Contrairement aux autres reprises économiques depuis la fin de la Deuxième Guerre mondiale, l’économie américaine n’a pas profité d’une reprise des investissements à long terme des entreprises et des investissements des ménages dans l’immobilier résidentiel. Ces deux secteurs représentent près de 8% du PIB américain. Le problème, c’est que ces deux acteurs économiques n’ont plus confiance dans le futur lointain.
La solution n’est pas évidente pour les économistes qui influencent à leur tour les politiciens, constate M. Greenspan. « Il y a d’un côté 40% des économistes qui croient que le marché doit régler lui même le problème ; j’en suis, a-t-il admis.

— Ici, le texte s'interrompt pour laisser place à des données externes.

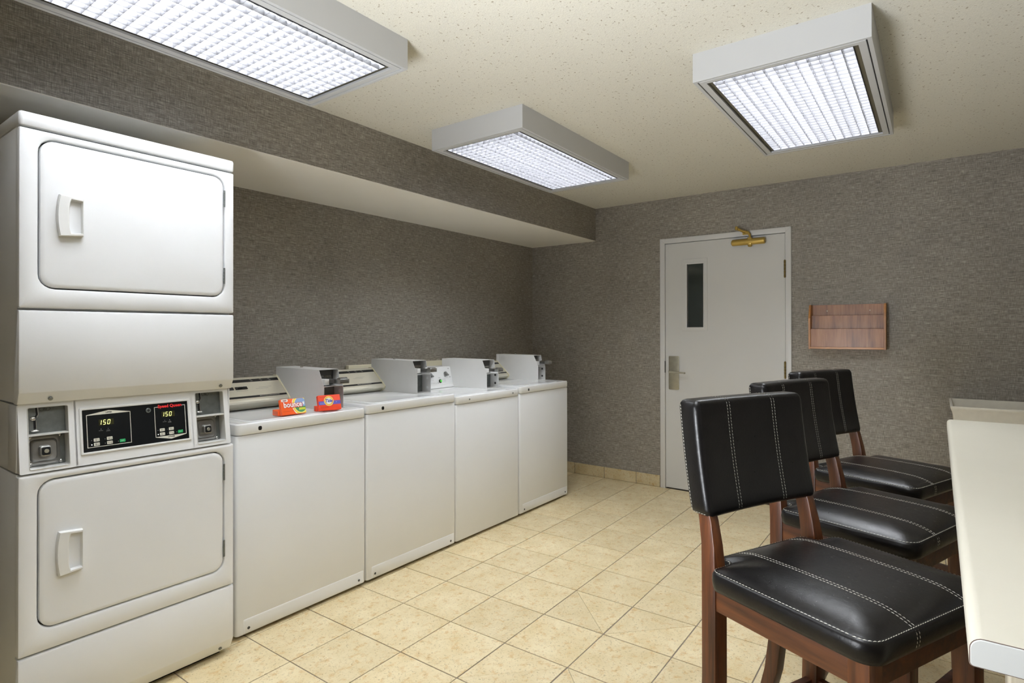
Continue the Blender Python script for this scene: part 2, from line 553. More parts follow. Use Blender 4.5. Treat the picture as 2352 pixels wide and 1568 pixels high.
bm = bmesh.new(); box(bm, XL - T, XR + T, YR - T, YB + T, ZC, ZC + 0.12)
finish('ceiling', bm, ceil_mat, smooth=False, kind='structure')
bm = bmesh.new(); box(bm, XL - T, XR + T, YB, YB + T, -0.003, ZC)
finish('wall_back', bm, paper_x, smooth=False, kind='structure')
bm = bmesh.new(); box(bm, XL - T, XL, YR, YB, -0.003, ZC)
finish('wall_left', bm, paper_y, smooth=False, kind='structure')
bm = bmesh.new(); box(bm, XL - T, XR + T, YR - T, YR, -0.003, ZC)
finish('wall_front', bm, paper_x, smooth=False, kind='structure')
# far wall with the door opening
DO = (0.874, 1.868, 2.071)
bm = bmesh.new()
box(bm, XR, XR + T, YR, DO[0], -0.003, ZC); box(bm, XR, XR + T, DO[1], YB, -0.003, ZC); box(bm, XR, XR + T, DO[0], DO[1], DO[2], ZC)
wall_far = finish('wall_far', bm, paper_y, smooth=False, kind='structure')
# dropped soffit over the machines
bm = bmesh.new(); box(bm, XL, XR, YS, YB, ZS + 0.004, ZC)
sof = finish('wall_soffit', bm, paper_x, smooth=False, kind='structure')
bm = bmesh.new(); box(bm, XL, XR, YS + 0.0015, YB, ZS, ZS + 0.004)
finish('underside', bm, ceil_smooth, sof, smooth=False)
# corner bead between the two papered walls
bm = bmesh.new(); box(bm, XR - 0.0015, XR, YB - 0.0015, YB, 0.1, ZS)
finish('trim_1', bm, plain('corner_caulk', (150, 145, 134), 0.7), smooth=False, kind='structure')
# corridor beyond the door lite (its light comes from the open end)
bm = bmesh.new(); box(bm, XR + 1.5, XR + 1.56, 0.0, 3.4, -0.003, 2.5)
finish('wall_corridor', bm, corridor, smooth=False, kind='structure')

# tiled baseboard
def baseboard(name, axis, at_, segs, z1=0.098):
    bm = bmesh.new()
    lo, hi = min(s[0] for s in segs), max(s[1] for s in segs)
    if axis == 1: box(bm, at_ - 0.006, at_, lo, hi, -0.002, z1 - 0.002)
    else: box(bm, lo, hi, at_, at_ + 0.006, -0.002, z1 - 0.002)
    root = finish(name, bm, grout, smooth=False, kind='structure')
    for a, b in segs:
        bm = bmesh.new()
        if axis == 1: rbox(bm, at_ - 0.0105, at_ - 0.006, a + 0.002, b - 0.002, 0.0015, z1, 0.002, axis=0, bev=0.0015, k=1)
        else: rbox(bm, a + 0.002, b - 0.002, at_ + 0.006, at_ + 0.0105, 0.0015, z1, 0.002, axis=1, bev=0.0015, k=1)
        finish('tile', bm, base_tile, root, smooth=False)
    return root
seg = [(1.880, 2.096), (2.096, 2.401), (2.401, 2.705), (2.705, 3.01), (3.01, 3.178)]
baseboard('baseboard_far', 1, XR, seg)
seg = []; y = 0.862
while y > YR + 0.05:
    seg.append((max(y - 0.3034, YR + 0.012), y)); y -= 0.3034
bb2 = baseboard('baseboard_far_right', 1, XR, seg)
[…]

Les autres pensent qu’il faut intervenir pour stimuler l’économie. Nous influençons les politiques, mais il n’y a pas de consensus viable sur la démarche à suivre. »
En réponse à une question de M. Fortier, Allan Greenspan a indiqué qu’il ne croyait pas que les programmes de relance auraient un impact. « La question est de savoir ce qui relancera l’économie. Selon moi, ce serait d’en faire moins et de laisser le système se calmer. Mais ce n’est pas ce dont on parle en ce moment. Ce que nous faisons actuellement ne fonctionne pas.»
Sur le front politique, les élus républicains et démocrates sont moins enclins à faire des compromis, a-t-il répondu à M. Fortier qui lui a demandé s’il pouvait partir en vacances sans craindre une autre crise liée au relèvement du plafond de la dette. Il estime que les élus constateront l’impossibilité d’éviter les compromis, mais cela ne se fera pas sans pression. « Je vous suggère de prendre des vacances pour ne pas assister à ça», termine-t-il sous les rires de l’audience.